Thursday, March 09, 2006

Appears to be Good News -- Til You Look Closer

On the surface this is very good news. Michigan's unemployment rate is at 6.2% which is the lowest it has been in 42 months. That sounds like good news but there is a little problem with this.

While there are some news jobs, a good share of this appears to be something else entirely.

The article itself comes out and tells us:

But East Lansing economist Bob Kleine said that, until Michigan starts adding jobs, a lower unemployment rate won't mean that much.
"It's important, but total employment is more important," Kleine said.
"People are leaving the state, withdrawing from the labor force," he said. He added that economic forecasts predict Michigan will continue losing jobs this year before beginning to see a slight recovery in 2007.
"Even though I know the job loss has been getting smaller each year," Kleine said, "we need to see some employment gains before you can get very excited."

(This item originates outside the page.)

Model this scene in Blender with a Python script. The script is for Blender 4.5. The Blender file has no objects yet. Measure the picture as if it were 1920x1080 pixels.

People are leaving the state looking for work and that will have a ripple effect as service jobs are no longer needed, costing us more jobs. The fact that we are losing fewer jobs every year is nice, but it would be better if we were gaining them.

9 Comments:

Blogger ABFreedom said...

That's how they used to fudge the unemployment rate here as well. Then we caught on to them, and private groups are watching to make sure they report it correctly.

If the people leave the work force, or give up and go on welfare, they would always make the rate better then it actually was.

Leaving the state will be a big problem for you guys if it continues. Instead of waiting for business, your development groups should be going out and looking for it. See my latest post on what New brunswick did.

http://abfreedom.blogspot.com/2006/03/instead-of-looking-for-hand-out-nb.html

10:24 PM  
Blogger Lone Pony said...

So, the unemployment rate in Michigan is lower, but it's because there are less jobs available. I never thought about looking at it this way. U.S. unemployment rate is around 4%, right? Is this the same situation SR?

6:36 AM  
Blogger Crazy Politico said...

I'm quite sure the governor will mention the dropping rate, but not the dropping workforce as she takes credit for the change.

LP, it was lower because there are less people there to look for jobs. It kind of works that way for the US rate. The BLS uses two number, Employer survey of jobs and Household Survey of workers. If the household says it's not looking for work, they don't count them as unemployed. So they can bring the rate down.

The workforce participation rate (16-65 year olds) is about 66%, and has been right in that ballpark for a bunch of years.

12:18 PM  
Blogger Tim said...

Yes, I fear that the Sun is setting on our great state. I'm sure you will blame Jennifer for all of it, but we have a Republican Legistlature that keeps her from doing anything that they don't like. I actually think that Detroit is the real problem. It just has so many problems that I don't know if the Messiah himself could straighten it out. Did you see the Free Press story about the artists painting the blighted houses there Orange? Soon the whole city will look like it's going deer hunting.

6:36 PM  
Blogger Lone Pony said...

Thanks Bob! I understand it perfectly now.

8:38 PM  
Blogger shoprat said...

tim, I do not entirely blame Jennifer Granholm or the GOP because the real problems with our economy are NOT ENTIRELY POLITICAL. They are cultural and begin with the mindsets of the people of Michigan. It is combination of taxes and regulations (which are political), corporate greed and union greed. No politician can fix our problems until the average citizen in this state starts looking at himself and life differently.

You are right about Detroit. I don't know what can be done for that city. It is the heart of the moral and cultural problems that are destroying our state.

10:38 PM  
Blogger shoprat said...

LP CP answered the question correctly. We need to count total people actually working for a living, and Michigan's is declining though the country as a whole is drastically improving.

10:40 PM  
Blogger Crazy Politico said...

SR, one of the big problems in Detroit is that the folks leaving aren't the one's who need to. The productive folks who can get good paying work pretty much anywhere are deserting Detroit, and Michigan. The one's who can't, or who don't want to work are who are staying.

It will be interesting to see how they try and pull it out of the death spiral.

11:32 AM  
Blogger Tom said...

Detroit has some real problems. I think too much is being hyped up about the benefits of the Superbowl aftereffects, but the problems are too deep seated to be corrected. Everything the mayor is doing appears to be cosmetic, and not fixing the root of the problem.

Jobs leaving the state are a result of the automotive companys downsizing, moving, or squeezing the suppliers for everything they can. As more companies cannot compete and the jobs disappear, the displaced employees are going to leave for places that they can find jobs.

Michigan cannot depend on the automotive industry anymore. Too much competition is driving them out of the state, and tax incentives will not keep them here.